Looking through a big box of video files, in search of footage he took at Sam's farm, that was eventually found and used the fourth episode. JRath has released some impressive new music since I interviewed him in his bedroom on the outskirts of Cleveland in 2021. Beat the Block is his best tune, I reckon – up there with VIP.

Added FX

Billy centre and front, Jeremy at the back. Imagine Backstreet Boys but from Ohio and with lyrics about condoms and threesomes.

Mister

Mister is Jeremy’s dog, as heard yelping at me at the start of Episode Four: Black Nails.

Kenny

Kenny didn’t want his surname used in the series, which was understandable. I was grateful to him for showing me around Sam’s old farm, where I took this photo, in 2019. 

Two years later Kenny had moved out and the farm was on the market. I tried to do a viewing, to see inside the house, but an offer was pending so the agents weren’t doing more showings. Shame.

Denise Flores

I took this in Denise’s home in rural Ohio, in Amish country, not far from the Mount Hope animal auction I went to with Billy and his son. Every 20 minutes or so we’d hear the rapid clip-clop of an Amish horse-drawn carriage thundering down the road past Denise’s house.

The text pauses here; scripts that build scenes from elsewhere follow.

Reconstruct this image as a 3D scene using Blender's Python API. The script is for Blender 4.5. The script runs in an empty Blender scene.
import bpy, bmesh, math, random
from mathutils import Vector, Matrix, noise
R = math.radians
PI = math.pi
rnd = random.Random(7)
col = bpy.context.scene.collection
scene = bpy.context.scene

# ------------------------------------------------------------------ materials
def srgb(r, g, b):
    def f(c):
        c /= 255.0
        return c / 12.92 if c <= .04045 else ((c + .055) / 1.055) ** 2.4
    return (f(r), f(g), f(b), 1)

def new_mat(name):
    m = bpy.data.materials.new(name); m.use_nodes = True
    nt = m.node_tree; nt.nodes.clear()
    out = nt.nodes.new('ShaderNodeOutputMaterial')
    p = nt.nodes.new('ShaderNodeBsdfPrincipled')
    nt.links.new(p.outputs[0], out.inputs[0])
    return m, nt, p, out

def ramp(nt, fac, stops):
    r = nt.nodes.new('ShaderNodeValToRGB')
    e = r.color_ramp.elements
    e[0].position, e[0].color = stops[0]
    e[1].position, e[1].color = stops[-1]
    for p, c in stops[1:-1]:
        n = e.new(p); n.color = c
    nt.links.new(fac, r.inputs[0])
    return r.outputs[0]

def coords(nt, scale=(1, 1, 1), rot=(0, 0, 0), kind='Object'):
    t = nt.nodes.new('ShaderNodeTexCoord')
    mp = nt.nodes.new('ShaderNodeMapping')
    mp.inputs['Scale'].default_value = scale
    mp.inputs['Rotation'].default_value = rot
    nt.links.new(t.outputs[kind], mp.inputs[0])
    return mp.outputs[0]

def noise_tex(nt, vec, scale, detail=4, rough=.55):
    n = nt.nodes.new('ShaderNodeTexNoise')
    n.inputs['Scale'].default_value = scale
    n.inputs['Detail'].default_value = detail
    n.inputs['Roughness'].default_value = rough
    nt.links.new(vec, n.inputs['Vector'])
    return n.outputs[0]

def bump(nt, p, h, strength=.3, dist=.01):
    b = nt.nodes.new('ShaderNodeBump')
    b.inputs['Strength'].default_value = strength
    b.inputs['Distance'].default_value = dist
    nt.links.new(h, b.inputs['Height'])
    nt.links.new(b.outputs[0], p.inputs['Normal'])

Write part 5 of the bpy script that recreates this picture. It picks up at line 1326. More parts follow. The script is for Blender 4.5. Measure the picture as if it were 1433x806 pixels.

This is Denise’s wedding photo, which I mentioned in the series. Sam took this photo on his farm.

Justin Bailey


Sam put Justin through a lot. The interview used in the series is from a remote call I did with him from the UK, but we met up for a coffee when I returned to Ohio in 2021. He was studying psychology and had a couple of kids – he got his life together after the traumatic Mazzola years.

Justin and I.

Ellen Vajda

I took this in Medina, across the road from the library we met in for our interview in 2019.

Stax Cummins

Halfway through this interview I looked to my left and saw a large snake resting in a tank, a few inches from my head.

John-Paul Taulbee

John-Paul showed me around the ghost mall where Sam used to run his ballistic Animal Zone and Wildlife Adventures stores.

Larry Wallach

Showing me his cattle prod, or some other kind of zapper, on a WhatsApp video call.

Frank Rocco Satullo


Nice guy, Frank. I asked him if wrestling Sam’s bear was the craziest thing he’d done. He said it wasn’t, but wouldn’t divulge what topped the list.

Pat Craig


Taken at Pat’s enormous animal sanctuary in Keenesburg, Colorado. The weather was ridiculous that day, with much of Colorado covered in snow and ice. I saw cars abandoned on the road as I drove to the sanctuary then the airport, but just about got my rental vehicle back to the depot without totalling it.

Casey Craig


Pat’s son. This was taken next to the field where Sam’s surviving bears live.

Tim Harrison


I met Tim for his interview in a big library in Dayton, Ohio, in 2019. We reconnected again when I returned in 2021 at a screening of his film, The Conservation Game.

And finally: me


Taken in 2021, outside the Denny’s I met Sam for the first time in, in 2006. I couldn’t see biscuit and gravy on the menu this time, so had to ask for it.